The “seal” would have been an official marker with Pilate’s own emblem, similar to the wax seal used to close and identify a formal legal document. Such a seal was not to be broken except by the authority of the ruler or administrative body who ordered the seal. The “guard” was a detachment of Roman soldiers answerable to Pilate. These were elite special forces, not army rejects. They were not the type to shirk their duty or sleep on the job. That could cost them their lives.

But they were susceptible to bribery, if the price was right. And when the tomb was found empty on the morning of the resurrection, the guards and Jewish officials were all desperate to cover up what had happened:

When they had assembled with the elders and consulted together, they gave a large sum of money to the soldiers, and said, “You are to say, ‘His disciples came by night and stole Him away while we were asleep.’ And if this should come to the governor’s ears, we will win him over and keep you out of trouble.” And they took the money and did as they had been instructed. (Matthew 28:12–15)

If there had been the remotest possibility that they might convince the public that Jesus never really died, the priests and soldiers certainly would have used that story instead of telling one that put their own livelihood in jeopardy.

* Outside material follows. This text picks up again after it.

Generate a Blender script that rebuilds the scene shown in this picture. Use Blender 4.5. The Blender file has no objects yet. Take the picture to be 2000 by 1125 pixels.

So the burial of Jesus is a vital part of the gospel narrative, mainly because it serves as another reminder that the gospel is rooted in history, not mythology, the human imagination, or allegory. The good news is not a legend subject to interpretation. It’s not an elastic worldview that can be reconciled with Corinthian philosophy, academic skepticism, or postmodern preferences. The sacrifice Christ rendered for sins was a real event, seen by countless eyewitnesses, verified by Roman officials, and sealed by Pilate himself with the burial of our Lord’s body.